View Full Version : absolutelly bizare substract loop

Feb 10th, 2005, 01:45 PM
That is really bizzare: :eek:

<script language="JavaScript" type="text/JavaScript">
var a = 1;
var b = 0.1;
function bla(){
var x= setTimeout('bla()',2000)//leave it at higher value

first loop the alert is 0.9, second is 0.8, third is, surprise, 0.7000000000000001. Next values are floated so that the value never reach 0 (this is the reson for I set the delay on 2 secs, to avoid unstopable loop)

in fact the problem can be reduced at

alert(0.8-0.1). Furthermore, if I substract anything from 0.8 (except 0 and 0.8) the problem is still there...

That is absolutely weird to me :eek: ... Any explanation?


Feb 10th, 2005, 02:49 PM
Seems like I read something about that... Why does JScript have rounding errors? (http://blogs.msdn.com/ericlippert/archive/2003/09/15/53000.aspx)

Feb 10th, 2005, 03:05 PM
a, great... I see the explanation now.

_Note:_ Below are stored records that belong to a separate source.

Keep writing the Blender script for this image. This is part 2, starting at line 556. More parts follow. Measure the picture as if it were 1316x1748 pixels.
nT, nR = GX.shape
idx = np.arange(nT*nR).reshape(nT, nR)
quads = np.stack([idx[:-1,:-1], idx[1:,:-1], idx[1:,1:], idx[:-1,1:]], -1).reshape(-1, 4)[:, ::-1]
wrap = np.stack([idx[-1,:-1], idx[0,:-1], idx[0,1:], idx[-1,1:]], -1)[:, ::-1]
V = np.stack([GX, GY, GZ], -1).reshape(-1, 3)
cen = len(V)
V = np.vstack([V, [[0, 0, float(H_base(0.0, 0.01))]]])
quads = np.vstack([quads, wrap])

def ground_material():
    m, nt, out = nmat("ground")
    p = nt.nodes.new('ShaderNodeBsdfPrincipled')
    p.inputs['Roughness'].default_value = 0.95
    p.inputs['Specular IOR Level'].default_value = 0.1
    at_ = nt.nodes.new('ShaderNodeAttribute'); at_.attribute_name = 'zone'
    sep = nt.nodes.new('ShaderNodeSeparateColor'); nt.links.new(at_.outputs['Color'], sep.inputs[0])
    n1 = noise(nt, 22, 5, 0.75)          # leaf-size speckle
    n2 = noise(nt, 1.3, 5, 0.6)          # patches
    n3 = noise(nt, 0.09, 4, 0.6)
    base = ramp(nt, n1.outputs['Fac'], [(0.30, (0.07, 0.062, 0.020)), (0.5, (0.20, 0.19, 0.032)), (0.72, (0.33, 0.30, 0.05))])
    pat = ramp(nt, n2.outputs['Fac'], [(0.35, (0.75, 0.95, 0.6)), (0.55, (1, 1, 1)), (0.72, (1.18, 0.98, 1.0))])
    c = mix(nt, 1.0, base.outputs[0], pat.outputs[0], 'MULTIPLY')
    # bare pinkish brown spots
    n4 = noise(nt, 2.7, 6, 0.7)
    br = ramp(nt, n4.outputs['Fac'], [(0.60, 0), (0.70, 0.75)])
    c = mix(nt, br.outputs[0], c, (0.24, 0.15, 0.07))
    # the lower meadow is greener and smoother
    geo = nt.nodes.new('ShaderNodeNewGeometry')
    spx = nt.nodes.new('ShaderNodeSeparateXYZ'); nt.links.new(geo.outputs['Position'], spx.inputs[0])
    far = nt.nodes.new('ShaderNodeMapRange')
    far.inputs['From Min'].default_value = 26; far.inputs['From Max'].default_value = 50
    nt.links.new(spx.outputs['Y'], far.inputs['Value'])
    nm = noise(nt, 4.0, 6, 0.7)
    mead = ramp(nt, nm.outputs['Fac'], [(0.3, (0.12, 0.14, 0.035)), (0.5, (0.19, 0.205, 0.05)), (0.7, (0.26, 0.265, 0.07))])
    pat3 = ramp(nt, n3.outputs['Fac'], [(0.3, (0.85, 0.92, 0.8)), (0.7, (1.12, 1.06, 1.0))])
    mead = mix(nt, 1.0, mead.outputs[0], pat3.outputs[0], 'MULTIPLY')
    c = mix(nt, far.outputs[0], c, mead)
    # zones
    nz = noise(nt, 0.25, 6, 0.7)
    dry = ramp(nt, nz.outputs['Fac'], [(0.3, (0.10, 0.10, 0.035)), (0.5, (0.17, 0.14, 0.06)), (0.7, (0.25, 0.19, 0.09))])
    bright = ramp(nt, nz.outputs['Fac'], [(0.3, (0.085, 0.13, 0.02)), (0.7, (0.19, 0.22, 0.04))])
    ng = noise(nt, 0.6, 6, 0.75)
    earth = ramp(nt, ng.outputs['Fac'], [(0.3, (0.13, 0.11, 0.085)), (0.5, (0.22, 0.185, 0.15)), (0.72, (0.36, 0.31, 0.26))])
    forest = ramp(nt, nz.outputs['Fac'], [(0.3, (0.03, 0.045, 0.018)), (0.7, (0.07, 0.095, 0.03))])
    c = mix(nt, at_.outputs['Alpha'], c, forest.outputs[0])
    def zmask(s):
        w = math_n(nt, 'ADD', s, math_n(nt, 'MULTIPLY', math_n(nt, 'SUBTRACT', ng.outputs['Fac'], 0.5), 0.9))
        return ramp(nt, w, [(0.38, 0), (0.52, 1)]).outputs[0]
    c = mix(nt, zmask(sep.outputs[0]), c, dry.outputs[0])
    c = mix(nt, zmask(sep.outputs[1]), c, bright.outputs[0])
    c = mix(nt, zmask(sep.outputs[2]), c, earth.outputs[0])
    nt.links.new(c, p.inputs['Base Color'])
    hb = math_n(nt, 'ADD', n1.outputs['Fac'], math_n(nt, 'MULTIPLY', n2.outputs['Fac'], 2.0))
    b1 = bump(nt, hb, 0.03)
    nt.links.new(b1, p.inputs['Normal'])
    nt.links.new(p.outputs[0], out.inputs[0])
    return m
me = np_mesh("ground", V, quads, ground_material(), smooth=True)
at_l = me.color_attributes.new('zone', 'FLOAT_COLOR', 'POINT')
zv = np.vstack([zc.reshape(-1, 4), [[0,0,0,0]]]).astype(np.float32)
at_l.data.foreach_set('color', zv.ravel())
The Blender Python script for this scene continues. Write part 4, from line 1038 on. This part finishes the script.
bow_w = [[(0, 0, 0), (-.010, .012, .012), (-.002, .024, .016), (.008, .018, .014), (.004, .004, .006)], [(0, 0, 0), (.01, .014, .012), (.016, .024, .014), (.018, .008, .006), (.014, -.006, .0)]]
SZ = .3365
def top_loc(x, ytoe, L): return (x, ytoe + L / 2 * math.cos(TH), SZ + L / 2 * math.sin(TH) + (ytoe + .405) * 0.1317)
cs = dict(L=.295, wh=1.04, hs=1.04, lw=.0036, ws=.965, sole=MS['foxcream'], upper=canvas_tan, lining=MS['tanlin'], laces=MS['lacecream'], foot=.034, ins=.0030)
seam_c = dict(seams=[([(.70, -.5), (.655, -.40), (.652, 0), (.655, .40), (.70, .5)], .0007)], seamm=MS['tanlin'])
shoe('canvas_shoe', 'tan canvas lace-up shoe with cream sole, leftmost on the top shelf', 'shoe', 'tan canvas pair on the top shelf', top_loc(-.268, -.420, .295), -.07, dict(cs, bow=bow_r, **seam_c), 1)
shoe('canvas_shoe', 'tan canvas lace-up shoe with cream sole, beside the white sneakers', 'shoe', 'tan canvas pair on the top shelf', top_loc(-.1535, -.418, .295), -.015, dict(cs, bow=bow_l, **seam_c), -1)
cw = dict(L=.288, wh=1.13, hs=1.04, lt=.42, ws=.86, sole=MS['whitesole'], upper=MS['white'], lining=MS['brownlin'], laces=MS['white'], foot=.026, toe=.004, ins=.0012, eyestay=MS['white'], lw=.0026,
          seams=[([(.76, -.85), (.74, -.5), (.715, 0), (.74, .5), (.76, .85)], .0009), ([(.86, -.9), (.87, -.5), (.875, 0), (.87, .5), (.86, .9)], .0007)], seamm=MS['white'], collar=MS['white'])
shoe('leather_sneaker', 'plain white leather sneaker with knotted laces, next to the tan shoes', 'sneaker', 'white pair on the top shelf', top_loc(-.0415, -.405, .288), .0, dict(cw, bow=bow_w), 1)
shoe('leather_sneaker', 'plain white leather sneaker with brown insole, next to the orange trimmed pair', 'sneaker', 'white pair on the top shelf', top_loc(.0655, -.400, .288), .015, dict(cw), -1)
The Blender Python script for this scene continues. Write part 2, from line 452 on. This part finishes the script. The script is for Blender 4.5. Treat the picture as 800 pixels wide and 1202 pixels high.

Some floated numbers are not be represented exactly in binary. so that small errors may occure... Thanks, I was affraid I would not have been able to sleep tonight trying to understand that "enigma" :D

Feb 10th, 2005, 03:09 PM
No secret there - it's a problem related to the floating point representation used by most computers. It's binary. That means that you can only accurately represent decimal numbers if they can be represented as sums of a sequence of numbers representable as 2^-n where n is a positive integer. Let me give you a few examples:

0.5 = 1/2 = 2^-1
0.25 = 1/4 = 2^-2
0.125 = 1/8 = 2^-3
0.0625 = 1/16 = 2^-4

Less simple:
0.75 = 1/2 + 1/4 = 2^-1 + 2^-2

Not accurately representable:
0.8 = 1/2 + 1/4 + 1/32 + 1/64 + 1/512 + 1/1024 + 1/8192 + 1/16384 + 1/131072 + 1/26144 ... = 2^-1 + 2^-2 + 2^-5 + 2^-6 + 2^-9 + 2^-10 + 2^-13 + 2^-14 + 2^-17 + 2^-18...

See the problem? Something that isn't precisely representable will be approximated by adding a series of smaller and smaller precise numbers. However, the problem with this approach is that you can't use an infinite amount of fractions due to storage limits - thus it's necessary to truncate.

The solution is simple: Use integers instead, and just divide by ten when displaying them.

Feb 10th, 2005, 03:24 PM
It's not bizzarre at all !!...JavaScript uses the IEEE-754 double presicion in arithmetic operations

floating point representation has an inherent error in the representation of number systems, refer to this link for more information on this standard: IEEE-754 (http://stevehollasch.com/cgindex/coding/ieeefloat.html)

This type of error is in fact the reasn why you should NEVER use floating point numbers as the stopping condition in otherwise infinite loops.

To solve your problem you can use one of two methods:

1. replace the if(a==0) with if(a<=0) ...this is the best solution

2. you can add the following line after the subtraction:
a = Math.round(a*10)/10;


Feb 10th, 2005, 03:47 PM
The solution is simple: Use integers instead, and just divide by ten when displaying them.

I have had already did that. I have put this thread here only because I have not understood at the moment why was that happended. Now I see, Thanx all for the replies.